### Directions for this task
Output the material exactly, but drop every image it holds.

### Supplied data

++++++++++

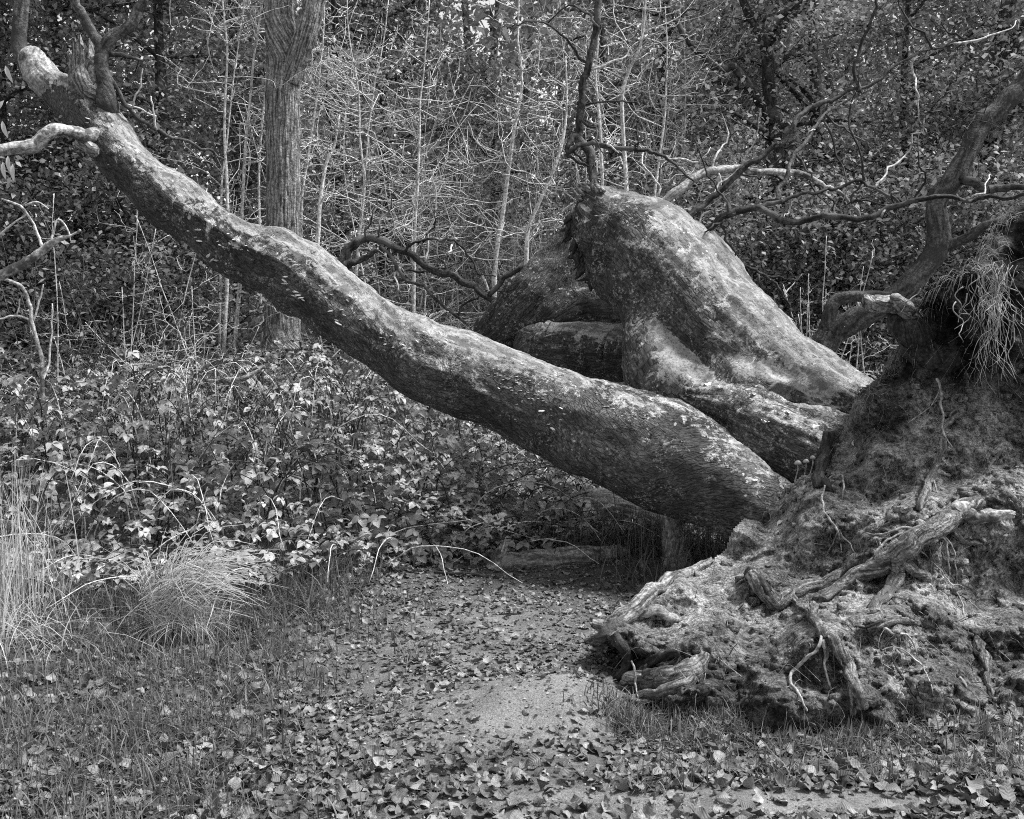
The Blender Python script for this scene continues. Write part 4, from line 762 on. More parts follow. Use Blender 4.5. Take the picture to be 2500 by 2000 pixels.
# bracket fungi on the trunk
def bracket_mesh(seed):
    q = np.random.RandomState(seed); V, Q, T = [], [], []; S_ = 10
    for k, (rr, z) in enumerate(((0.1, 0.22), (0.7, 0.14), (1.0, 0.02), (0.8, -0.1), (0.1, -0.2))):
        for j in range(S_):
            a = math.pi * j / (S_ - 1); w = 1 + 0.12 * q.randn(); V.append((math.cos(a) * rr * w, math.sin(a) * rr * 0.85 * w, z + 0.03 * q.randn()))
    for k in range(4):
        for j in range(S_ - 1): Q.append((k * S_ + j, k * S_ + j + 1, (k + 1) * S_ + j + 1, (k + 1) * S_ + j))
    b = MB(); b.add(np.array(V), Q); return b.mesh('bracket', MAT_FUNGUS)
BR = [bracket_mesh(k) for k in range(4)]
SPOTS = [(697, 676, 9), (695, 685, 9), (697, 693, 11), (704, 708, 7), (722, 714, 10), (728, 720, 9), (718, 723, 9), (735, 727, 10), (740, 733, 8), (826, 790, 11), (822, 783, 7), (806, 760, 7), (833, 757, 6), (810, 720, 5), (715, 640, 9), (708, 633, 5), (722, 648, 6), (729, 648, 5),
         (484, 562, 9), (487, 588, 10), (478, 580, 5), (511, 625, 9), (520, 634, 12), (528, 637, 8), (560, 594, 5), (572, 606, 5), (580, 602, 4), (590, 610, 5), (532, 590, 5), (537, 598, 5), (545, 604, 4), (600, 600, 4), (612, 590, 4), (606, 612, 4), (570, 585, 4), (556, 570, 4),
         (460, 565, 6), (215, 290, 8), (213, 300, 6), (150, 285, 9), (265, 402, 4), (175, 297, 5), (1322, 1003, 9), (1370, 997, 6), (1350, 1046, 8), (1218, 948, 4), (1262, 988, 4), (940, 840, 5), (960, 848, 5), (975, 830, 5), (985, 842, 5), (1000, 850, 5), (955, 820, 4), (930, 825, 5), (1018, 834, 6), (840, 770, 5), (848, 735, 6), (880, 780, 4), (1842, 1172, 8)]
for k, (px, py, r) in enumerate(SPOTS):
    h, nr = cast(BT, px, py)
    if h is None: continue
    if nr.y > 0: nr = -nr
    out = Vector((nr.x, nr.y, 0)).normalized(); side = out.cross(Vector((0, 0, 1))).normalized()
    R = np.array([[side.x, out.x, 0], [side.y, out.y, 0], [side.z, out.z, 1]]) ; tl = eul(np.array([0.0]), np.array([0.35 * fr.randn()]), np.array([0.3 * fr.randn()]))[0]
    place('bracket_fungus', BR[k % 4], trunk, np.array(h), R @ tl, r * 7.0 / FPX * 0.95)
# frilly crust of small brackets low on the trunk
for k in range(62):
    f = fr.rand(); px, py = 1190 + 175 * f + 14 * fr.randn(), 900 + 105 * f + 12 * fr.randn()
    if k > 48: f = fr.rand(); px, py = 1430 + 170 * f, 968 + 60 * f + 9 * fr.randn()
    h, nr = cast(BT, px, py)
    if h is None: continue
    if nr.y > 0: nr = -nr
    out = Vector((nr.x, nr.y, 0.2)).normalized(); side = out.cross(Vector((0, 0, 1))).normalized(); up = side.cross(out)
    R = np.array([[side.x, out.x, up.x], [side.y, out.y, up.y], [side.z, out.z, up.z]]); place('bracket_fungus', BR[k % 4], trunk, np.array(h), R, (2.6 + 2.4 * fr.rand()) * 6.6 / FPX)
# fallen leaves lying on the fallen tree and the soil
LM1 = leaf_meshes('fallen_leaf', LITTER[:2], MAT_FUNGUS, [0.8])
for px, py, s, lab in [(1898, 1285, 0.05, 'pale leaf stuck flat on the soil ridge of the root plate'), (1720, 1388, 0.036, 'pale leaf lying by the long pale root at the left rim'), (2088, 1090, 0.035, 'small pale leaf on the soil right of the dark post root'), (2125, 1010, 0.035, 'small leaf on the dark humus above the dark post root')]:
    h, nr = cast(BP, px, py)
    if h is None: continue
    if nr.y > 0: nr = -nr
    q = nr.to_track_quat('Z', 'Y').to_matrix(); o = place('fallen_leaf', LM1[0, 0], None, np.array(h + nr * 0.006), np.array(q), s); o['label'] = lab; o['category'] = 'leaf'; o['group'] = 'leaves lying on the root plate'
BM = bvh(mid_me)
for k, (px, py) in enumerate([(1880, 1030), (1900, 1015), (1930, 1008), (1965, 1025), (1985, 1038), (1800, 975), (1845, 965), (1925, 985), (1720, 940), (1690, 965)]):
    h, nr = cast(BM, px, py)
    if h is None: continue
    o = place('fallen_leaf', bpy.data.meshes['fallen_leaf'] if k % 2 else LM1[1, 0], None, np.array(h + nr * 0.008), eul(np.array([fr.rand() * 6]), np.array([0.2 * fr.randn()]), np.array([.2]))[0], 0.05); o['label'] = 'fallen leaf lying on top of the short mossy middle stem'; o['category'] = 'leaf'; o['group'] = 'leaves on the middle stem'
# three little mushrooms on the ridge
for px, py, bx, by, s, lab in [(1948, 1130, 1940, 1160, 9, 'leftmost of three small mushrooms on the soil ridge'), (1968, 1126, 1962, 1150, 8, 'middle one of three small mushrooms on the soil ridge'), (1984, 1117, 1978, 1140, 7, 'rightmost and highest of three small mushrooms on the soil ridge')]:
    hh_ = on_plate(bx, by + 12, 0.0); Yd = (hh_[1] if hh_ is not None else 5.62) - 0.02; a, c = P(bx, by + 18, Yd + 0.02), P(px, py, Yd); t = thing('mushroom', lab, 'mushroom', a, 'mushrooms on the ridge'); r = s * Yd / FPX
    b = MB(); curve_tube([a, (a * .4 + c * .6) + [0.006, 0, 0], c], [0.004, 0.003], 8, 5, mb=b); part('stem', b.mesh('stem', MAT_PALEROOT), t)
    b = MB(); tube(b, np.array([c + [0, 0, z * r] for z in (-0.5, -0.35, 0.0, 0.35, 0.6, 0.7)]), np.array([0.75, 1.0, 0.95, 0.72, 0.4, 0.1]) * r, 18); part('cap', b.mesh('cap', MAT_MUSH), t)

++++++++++

### Complete response
The Blender Python script for this scene continues. Write part 4, from line 762 on. More parts follow. Use Blender 4.5. Take the picture to be 2500 by 2000 pixels.
# bracket fungi on the trunk
def bracket_mesh(seed):
    q = np.random.RandomState(seed); V, Q, T = [], [], []; S_ = 10
    for k, (rr, z) in enumerate(((0.1, 0.22), (0.7, 0.14), (1.0, 0.02), (0.8, -0.1), (0.1, -0.2))):
        for j in range(S_):
            a = math.pi * j / (S_ - 1); w = 1 + 0.12 * q.randn(); V.append((math.cos(a) * rr * w, math.sin(a) * rr * 0.85 * w, z + 0.03 * q.randn()))
    for k in range(4):
        for j in range(S_ - 1): Q.append((k * S_ + j, k * S_ + j + 1, (k + 1) * S_ + j + 1, (k + 1) * S_ + j))
    b = MB(); b.add(np.array(V), Q); return b.mesh('bracket', MAT_FUNGUS)
BR = [bracket_mesh(k) for k in range(4)]
SPOTS = [(697, 676, 9), (695, 685, 9), (697, 693, 11), (704, 708, 7), (722, 714, 10), (728, 720, 9), (718, 723, 9), (735, 727, 10), (740, 733, 8), (826, 790, 11), (822, 783, 7), (806, 760, 7), (833, 757, 6), (810, 720, 5), (715, 640, 9), (708, 633, 5), (722, 648, 6), (729, 648, 5),
         (484, 562, 9), (487, 588, 10), (478, 580, 5), (511, 625, 9), (520, 634, 12), (528, 637, 8), (560, 594, 5), (572, 606, 5), (580, 602, 4), (590, 610, 5), (532, 590, 5), (537, 598, 5), (545, 604, 4), (600, 600, 4), (612, 590, 4), (606, 612, 4), (570, 585, 4), (556, 570, 4),
         (460, 565, 6), (215, 290, 8), (213, 300, 6), (150, 285, 9), (265, 402, 4), (175, 297, 5), (1322, 1003, 9), (1370, 997, 6), (1350, 1046, 8), (1218, 948, 4), (1262, 988, 4), (940, 840, 5), (960, 848, 5), (975, 830, 5), (985, 842, 5), (1000, 850, 5), (955, 820, 4), (930, 825, 5), (1018, 834, 6), (840, 770, 5), (848, 735, 6), (880, 780, 4), (1842, 1172, 8)]
for k, (px, py, r) in enumerate(SPOTS):
    h, nr = cast(BT, px, py)
    if h is None: continue
    if nr.y > 0: nr = -nr
    out = Vector((nr.x, nr.y, 0)).normalized(); side = out.cross(Vector((0, 0, 1))).normalized()
    R = np.array([[side.x, out.x, 0], [side.y, out.y, 0], [side.z, out.z, 1]]) ; tl = eul(np.array([0.0]), np.array([0.35 * fr.randn()]), np.array([0.3 * fr.randn()]))[0]
    place('bracket_fungus', BR[k % 4], trunk, np.array(h), R @ tl, r * 7.0 / FPX * 0.95)
# frilly crust of small brackets low on the trunk
for k in range(62):
    f = fr.rand(); px, py = 1190 + 175 * f + 14 * fr.randn(), 900 + 105 * f + 12 * fr.randn()
    if k > 48: f = fr.rand(); px, py = 1430 + 170 * f, 968 + 60 * f + 9 * fr.randn()
    h, nr = cast(BT, px, py)
    if h is None: continue
    if nr.y > 0: nr = -nr
    out = Vector((nr.x, nr.y, 0.2)).normalized(); side = out.cross(Vector((0, 0, 1))).normalized(); up = side.cross(out)
    R = np.array([[side.x, out.x, up.x], [side.y, out.y, up.y], [side.z, out.z, up.z]]); place('bracket_fungus', BR[k % 4], trunk, np.array(h), R, (2.6 + 2.4 * fr.rand()) * 6.6 / FPX)
# fallen leaves lying on the fallen tree and the soil
LM1 = leaf_meshes('fallen_leaf', LITTER[:2], MAT_FUNGUS, [0.8])
for px, py, s, lab in [(1898, 1285, 0.05, 'pale leaf stuck flat on the soil ridge of the root plate'), (1720, 1388, 0.036, 'pale leaf lying by the long pale root at the left rim'), (2088, 1090, 0.035, 'small pale leaf on the soil right of the dark post root'), (2125, 1010, 0.035, 'small leaf on the dark humus above the dark post root')]:
    h, nr = cast(BP, px, py)
    if h is None: continue
    if nr.y > 0: nr = -nr
    q = nr.to_track_quat('Z', 'Y').to_matrix(); o = place('fallen_leaf', LM1[0, 0], None, np.array(h + nr * 0.006), np.array(q), s); o['label'] = lab; o['category'] = 'leaf'; o['group'] = 'leaves lying on the root plate'
BM = bvh(mid_me)
for k, (px, py) in enumerate([(1880, 1030), (1900, 1015), (1930, 1008), (1965, 1025), (1985, 1038), (1800, 975), (1845, 965), (1925, 985), (1720, 940), (1690, 965)]):
    h, nr = cast(BM, px, py)
    if h is None: continue
    o = place('fallen_leaf', bpy.data.meshes['fallen_leaf'] if k % 2 else LM1[1, 0], None, np.array(h + nr * 0.008), eul(np.array([fr.rand() * 6]), np.array([0.2 * fr.randn()]), np.array([.2]))[0], 0.05); o['label'] = 'fallen leaf lying on top of the short mossy middle stem'; o['category'] = 'leaf'; o['group'] = 'leaves on the middle stem'
# three little mushrooms on the ridge
for px, py, bx, by, s, lab in [(1948, 1130, 1940, 1160, 9, 'leftmost of three small mushrooms on the soil ridge'), (1968, 1126, 1962, 1150, 8, 'middle one of three small mushrooms on the soil ridge'), (1984, 1117, 1978, 1140, 7, 'rightmost and highest of three small mushrooms on the soil ridge')]:
    hh_ = on_plate(bx, by + 12, 0.0); Yd = (hh_[1] if hh_ is not None else 5.62) - 0.02; a, c = P(bx, by + 18, Yd + 0.02), P(px, py, Yd); t = thing('mushroom', lab, 'mushroom', a, 'mushrooms on the ridge'); r = s * Yd / FPX
    b = MB(); curve_tube([a, (a * .4 + c * .6) + [0.006, 0, 0], c], [0.004, 0.003], 8, 5, mb=b); part('stem', b.mesh('stem', MAT_PALEROOT), t)
    b = MB(); tube(b, np.array([c + [0, 0, z * r] for z in (-0.5, -0.35, 0.0, 0.35, 0.6, 0.7)]), np.array([0.75, 1.0, 0.95, 0.72, 0.4, 0.1]) * r, 18); part('cap', b.mesh('cap', MAT_MUSH), t)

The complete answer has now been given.